Los jóvenes llevaban las fundas de sus dientes en la guantera, y los zapatos 
lustrosos en la boîte de los prestamistas. 
Émile, que no José 
Enrique, se apartó, junto con otros militantes, de Acción Comunista. Ya estaba 
más que harto de “aventuras irresponsables”. 
Sol Lleno 
“Tenía 25 años, y con 25 años un chico está muy solo.” Estudios 
en la Alliance Française de París, en la Association des Étudiants Protestants, 
cerca de los Jardines de Luxemburgo, la misma residencia a la que había arribado 
Jorge Semprún después de salir de Buchenwald. En la Rue Puteaux, 10, visitas a 
Juan Andrade, quien fuera amigo íntimo de Andreu Nin y discípulo de Leon 
Trotsky. Relaciones con activistas críticos de ETA… 
Los soles, norias de 
caballitos con la música trepidante de los banjos y un asomo de tristeza que se 
encarama en las tapias sin fisuras ni grafitos. Los pobres, maleantes y 
estafadores en la España de la abundancia. Cubiertos de loza para comer mierda 
con patatas. 
“En 1976, en España, nadie confiaba en la democracia. Nadie 
daba un duro por nada. Cada día había muertos en las calles. La Ley para la 
Reforma Política aún no encontraba salida. Y algunos apostamos por la ruptura”, 
reconoce José Enrique, que no Émile, acalorado por los delanteros de los 
futbatas del bar Llopart, en Sants. Toma distancia de su pasado para ver 
con perspectiva el vestidor de las palomas con el pico ensangrentado. “Retomamos 
el contacto con la Liga Comunista Revolucionaria y con la Organización de 
Izquierda Comunista, con lo que quedaba de Acción Comunista y con la vieja 
guardia del POUM, y lo reflotamos, de acuerdo con Wilebaldo Solano y otros 
veteranos militantes. Pretendíamos fundar un tercer partido que disputara el 
liderazgo de la clase obrera. Cristalizó en un frente electoral, el Frente por 
la Unidad de los Trabajadores (FUT), comunista, que no obtuvo representación 
parlamentaria en las elecciones de 1977.” 
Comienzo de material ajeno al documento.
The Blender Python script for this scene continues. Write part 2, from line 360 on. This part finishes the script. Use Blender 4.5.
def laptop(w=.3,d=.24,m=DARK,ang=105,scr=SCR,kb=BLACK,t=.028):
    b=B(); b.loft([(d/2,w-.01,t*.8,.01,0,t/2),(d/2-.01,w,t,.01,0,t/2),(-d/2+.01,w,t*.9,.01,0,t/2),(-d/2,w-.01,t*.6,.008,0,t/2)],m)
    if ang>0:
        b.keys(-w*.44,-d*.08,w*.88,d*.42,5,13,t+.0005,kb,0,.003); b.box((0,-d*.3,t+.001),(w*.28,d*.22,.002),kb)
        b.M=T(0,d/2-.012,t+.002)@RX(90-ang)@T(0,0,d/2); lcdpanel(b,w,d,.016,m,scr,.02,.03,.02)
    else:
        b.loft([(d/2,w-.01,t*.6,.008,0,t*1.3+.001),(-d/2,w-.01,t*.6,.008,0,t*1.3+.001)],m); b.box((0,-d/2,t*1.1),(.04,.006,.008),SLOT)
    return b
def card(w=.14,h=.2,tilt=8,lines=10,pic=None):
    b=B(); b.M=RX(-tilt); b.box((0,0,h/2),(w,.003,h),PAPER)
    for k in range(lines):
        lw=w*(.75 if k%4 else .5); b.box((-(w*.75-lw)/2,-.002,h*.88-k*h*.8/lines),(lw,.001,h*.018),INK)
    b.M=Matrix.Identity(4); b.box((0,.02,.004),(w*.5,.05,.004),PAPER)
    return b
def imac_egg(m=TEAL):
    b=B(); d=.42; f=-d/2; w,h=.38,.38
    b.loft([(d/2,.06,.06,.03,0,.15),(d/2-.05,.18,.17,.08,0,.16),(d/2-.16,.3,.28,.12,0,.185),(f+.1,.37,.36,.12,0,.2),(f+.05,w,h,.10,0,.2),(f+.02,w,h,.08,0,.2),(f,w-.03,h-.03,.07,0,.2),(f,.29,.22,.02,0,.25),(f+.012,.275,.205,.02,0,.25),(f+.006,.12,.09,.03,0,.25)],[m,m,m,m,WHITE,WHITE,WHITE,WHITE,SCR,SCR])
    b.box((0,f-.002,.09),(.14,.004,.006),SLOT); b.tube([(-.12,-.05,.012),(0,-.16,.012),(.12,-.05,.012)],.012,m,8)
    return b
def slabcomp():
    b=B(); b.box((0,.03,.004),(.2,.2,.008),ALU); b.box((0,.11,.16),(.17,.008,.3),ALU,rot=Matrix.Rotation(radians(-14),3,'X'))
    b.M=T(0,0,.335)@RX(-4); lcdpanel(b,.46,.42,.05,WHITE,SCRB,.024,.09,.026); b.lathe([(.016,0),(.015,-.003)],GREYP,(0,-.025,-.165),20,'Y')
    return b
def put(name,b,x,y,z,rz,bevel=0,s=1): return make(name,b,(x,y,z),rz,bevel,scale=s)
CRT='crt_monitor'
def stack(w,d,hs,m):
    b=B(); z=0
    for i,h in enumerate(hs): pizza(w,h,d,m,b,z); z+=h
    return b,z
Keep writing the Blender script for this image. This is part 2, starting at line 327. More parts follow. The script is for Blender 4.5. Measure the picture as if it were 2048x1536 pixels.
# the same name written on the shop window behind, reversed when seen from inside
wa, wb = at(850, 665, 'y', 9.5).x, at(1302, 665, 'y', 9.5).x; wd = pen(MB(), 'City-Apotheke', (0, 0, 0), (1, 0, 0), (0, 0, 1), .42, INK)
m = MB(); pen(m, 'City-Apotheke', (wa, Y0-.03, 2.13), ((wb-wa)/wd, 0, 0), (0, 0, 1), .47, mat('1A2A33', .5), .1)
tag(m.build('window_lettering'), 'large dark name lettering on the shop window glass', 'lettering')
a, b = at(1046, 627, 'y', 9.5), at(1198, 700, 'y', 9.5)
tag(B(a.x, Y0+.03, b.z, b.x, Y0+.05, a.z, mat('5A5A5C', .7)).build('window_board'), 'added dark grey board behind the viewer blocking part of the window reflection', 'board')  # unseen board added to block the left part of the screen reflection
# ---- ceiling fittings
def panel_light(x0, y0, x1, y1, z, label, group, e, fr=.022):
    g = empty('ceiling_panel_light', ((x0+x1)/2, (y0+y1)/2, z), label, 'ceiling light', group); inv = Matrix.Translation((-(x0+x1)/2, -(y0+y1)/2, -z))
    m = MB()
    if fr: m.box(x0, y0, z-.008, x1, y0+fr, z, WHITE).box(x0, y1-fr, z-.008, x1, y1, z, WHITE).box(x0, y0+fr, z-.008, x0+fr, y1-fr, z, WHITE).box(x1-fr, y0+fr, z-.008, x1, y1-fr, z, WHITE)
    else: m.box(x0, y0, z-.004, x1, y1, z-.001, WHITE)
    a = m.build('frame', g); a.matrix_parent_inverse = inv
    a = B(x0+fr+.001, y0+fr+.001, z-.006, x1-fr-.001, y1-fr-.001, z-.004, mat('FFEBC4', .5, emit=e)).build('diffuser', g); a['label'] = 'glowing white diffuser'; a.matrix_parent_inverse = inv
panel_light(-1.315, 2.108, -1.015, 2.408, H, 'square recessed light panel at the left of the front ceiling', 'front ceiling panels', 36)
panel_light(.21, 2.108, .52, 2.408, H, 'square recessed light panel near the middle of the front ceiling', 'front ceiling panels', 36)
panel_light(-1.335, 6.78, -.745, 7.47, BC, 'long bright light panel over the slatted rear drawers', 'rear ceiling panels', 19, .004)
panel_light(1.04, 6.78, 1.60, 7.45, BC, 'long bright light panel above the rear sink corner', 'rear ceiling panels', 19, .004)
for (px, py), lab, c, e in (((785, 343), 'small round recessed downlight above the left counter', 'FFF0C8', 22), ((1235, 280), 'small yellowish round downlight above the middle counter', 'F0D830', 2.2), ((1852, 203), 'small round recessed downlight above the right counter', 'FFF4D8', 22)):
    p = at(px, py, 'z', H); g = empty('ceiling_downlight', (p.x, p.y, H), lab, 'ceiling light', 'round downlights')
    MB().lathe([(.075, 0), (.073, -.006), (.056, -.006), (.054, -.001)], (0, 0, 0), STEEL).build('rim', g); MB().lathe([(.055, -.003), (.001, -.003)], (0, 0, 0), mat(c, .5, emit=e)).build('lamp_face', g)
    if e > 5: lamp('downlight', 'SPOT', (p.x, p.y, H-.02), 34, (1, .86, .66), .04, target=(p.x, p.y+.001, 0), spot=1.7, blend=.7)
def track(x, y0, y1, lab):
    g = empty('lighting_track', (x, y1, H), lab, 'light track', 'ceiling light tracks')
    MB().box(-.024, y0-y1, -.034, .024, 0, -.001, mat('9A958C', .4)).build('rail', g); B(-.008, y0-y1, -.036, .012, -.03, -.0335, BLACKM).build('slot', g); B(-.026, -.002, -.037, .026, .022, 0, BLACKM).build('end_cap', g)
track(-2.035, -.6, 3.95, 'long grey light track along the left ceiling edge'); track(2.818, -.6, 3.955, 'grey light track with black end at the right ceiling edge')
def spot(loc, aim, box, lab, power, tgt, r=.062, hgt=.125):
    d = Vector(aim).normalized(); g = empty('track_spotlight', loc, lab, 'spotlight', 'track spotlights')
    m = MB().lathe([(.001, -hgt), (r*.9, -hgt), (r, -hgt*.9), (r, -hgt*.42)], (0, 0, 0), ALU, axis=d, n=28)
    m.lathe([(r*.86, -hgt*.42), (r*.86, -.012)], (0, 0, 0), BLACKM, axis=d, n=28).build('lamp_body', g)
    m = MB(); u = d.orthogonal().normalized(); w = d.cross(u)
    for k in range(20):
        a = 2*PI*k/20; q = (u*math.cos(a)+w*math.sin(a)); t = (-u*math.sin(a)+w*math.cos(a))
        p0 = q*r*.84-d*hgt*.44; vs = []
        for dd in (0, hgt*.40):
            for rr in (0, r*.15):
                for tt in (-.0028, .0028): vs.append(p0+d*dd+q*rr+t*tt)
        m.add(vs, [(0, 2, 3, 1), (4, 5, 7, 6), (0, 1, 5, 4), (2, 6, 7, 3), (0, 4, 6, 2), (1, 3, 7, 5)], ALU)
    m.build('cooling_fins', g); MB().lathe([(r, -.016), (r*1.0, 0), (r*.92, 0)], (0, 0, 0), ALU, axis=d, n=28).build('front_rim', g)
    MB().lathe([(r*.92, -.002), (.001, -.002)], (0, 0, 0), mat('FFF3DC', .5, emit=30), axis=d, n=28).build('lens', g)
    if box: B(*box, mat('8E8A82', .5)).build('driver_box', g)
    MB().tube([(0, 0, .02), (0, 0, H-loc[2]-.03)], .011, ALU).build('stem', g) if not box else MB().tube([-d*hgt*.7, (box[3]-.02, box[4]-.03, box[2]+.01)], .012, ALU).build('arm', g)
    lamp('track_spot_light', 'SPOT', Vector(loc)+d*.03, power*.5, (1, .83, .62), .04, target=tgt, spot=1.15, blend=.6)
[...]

En 1981, con la consolidación de 
la democracia, para muchos finalizó un proceso que no llegaba a ninguna parte. 
Crisis. Angustia. Neurosis. Émile, que no José Enrique, se refugió en el 
psicoanálisis de Jacques Lacan para entender qué carajo le había pasado. 
El 
FUT se disolvió, por lo que Émile, que no José Enrique, evitó ser 
expulsado. 
Cuarto Menguante 
“Tenía 30 años, y con 
30 años un chico está muy solo.” José Enrique, que no Émile, se apartó de 
la política, se ubicó profesionalmente. Se centró en el oficio de corrector. 
Los soles, peroratas con caninos que hace que te encojas en la silla y que 
te entre el sueño aun estando ya dormido. Los soles de sombra negra y llama 
intacta. 
El salón de la placidez lo pintan bastos capellanes de anuncios por 
palabras. 
“Un viejo afiliado del POUM en el exilio, Amadeo Robles, editor de 
la Librería Hispanoamericana de París, me regaló una máquina de componer textos 
IBM, el no va más por entonces, para que con ella me ganara la vida. La pasé a 
Barcelona con la colaboración de un oficial de Aduanas, militante del Partido 
Comunista. Me establecí en un taller de composición y traducción de textos y 
diseño gráfico: Ápice, en la calle de Aribau, 15, en el que sacamos el primer 
número de la revista Mientras Tanto”, descansa la voz José 
Enrique, que ya no es Émile. Pagó con creces el peaje político en una 
Transición que se llevó por delante a cirios y troyanos. 
Ahora, trabaja como 
autónomo para numerosos clientes: Círculo de Lectores, Grupo Planeta, Editorial 
Océano... “La traducción de varias obras, como el Diccionario histórico de la 
locura, me ha enseñado mucho: es una pequeña obra de arte, considerada como 
tarea intelectual menor.” 
Émile, que no José Enrique, es hijo de un 
tiempo intensamente vivido y escasamente comprendido en el que fue posible una 
conciencia de resistencia cultural y cívica, y en el que estaba vetado medrar en 
torno a negocios que conculcan leyes. 
Hoy, José Enrique Martínez, que no 
Émile, practica el pensamiento libertario, camino del anarquismo.